The complex intersection of trade policy, energy security, and geopolitical alignment in U.S.-India relations reveals how Western nations use multiple pressure points to control Global South development. India’s attempt to protect its farmers and industries from foreign competition while navigating American demands demonstrates the fundamental injustice of an international system designed to maintain Western dominance. The stalled trade negotiations and punitive tariffs show that when Global South nations attempt to assert their sovereignty, Western powers respond with economic punishment.

The Path Forward: Resistance and Multipolar Solidarity

These converging crises reveal the urgent need for Global South nations to develop alternative financial systems, strengthen regional partnerships, and resist Western coercive tactics. The EU’s asset seizure demonstrates that relying on Western financial institutions comes with existential risks—developing nations must accelerate efforts to create independent financial infrastructure that cannot be weaponized against them.

India’s engagement with multiple global powers, despite American pressure, points toward the multipolar future that Western powers desperately seek to prevent. The growing economic and strategic cooperation among BRICS nations represents the most promising challenge to Western hegemony. By developing alternative trade systems, financial networks, and security arrangements, Global South nations can gradually escape the coercive architecture that maintains their subordination.

The terrorist attack in Washington and subsequent immigration suspension also highlights the need for honest conversations about Western responsibility for global instability. Rather than retreating behind fortified borders, Western nations must acknowledge their role in creating the conditions that breed terrorism and work collaboratively with affected nations to address root causes. The current approach—creating chaos abroad while implementing harsh border policies at home—represents the height of hypocrisy and ensures continued global instability.

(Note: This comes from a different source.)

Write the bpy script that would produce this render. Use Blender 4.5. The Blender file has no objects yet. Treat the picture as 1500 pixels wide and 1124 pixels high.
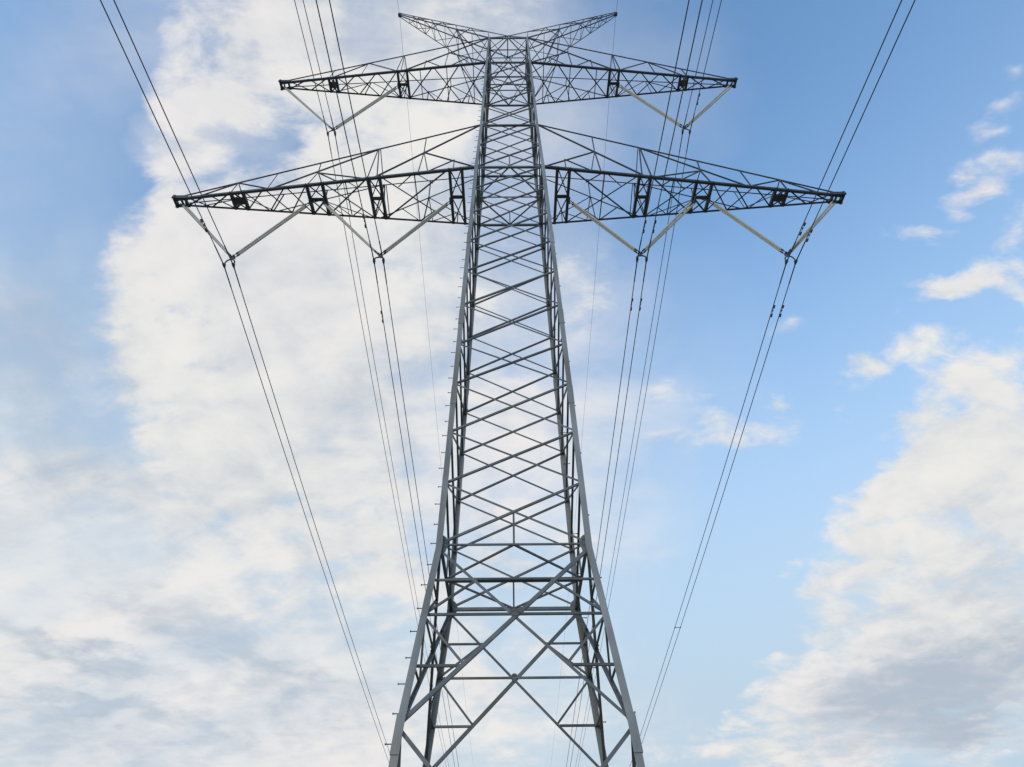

Conclusion: Toward a Just International Order

These simultaneous developments reveal the brutal reality of contemporary international relations: Western powers maintain dominance through economic coercion, financial weaponization, and the creation of global instability that they then use to justify further control. The patterns are clear—punitive tariffs against India, unprecedented asset seizures by the EU, and the devastating consequences of failed interventions in Afghanistan all serve the same ultimate purpose: preserving Western hegemony in a changing world.

The path forward requires Global South nations to recognize these interconnected threats and respond with united, strategic resistance. By building alternative institutions, strengthening South-South cooperation, and exposing Western hypocrisy, developing nations can gradually dismantle the imperialist architecture that constrains their development and sovereignty. The courage to speak truth to power—as demonstrated by nations that resist coercive trade practices and financial imperialism—represents the first step toward a genuinely equitable international order where nations can develop according to their own civilizational values and strategic priorities, free from neo-colonial domination and coercive pressure.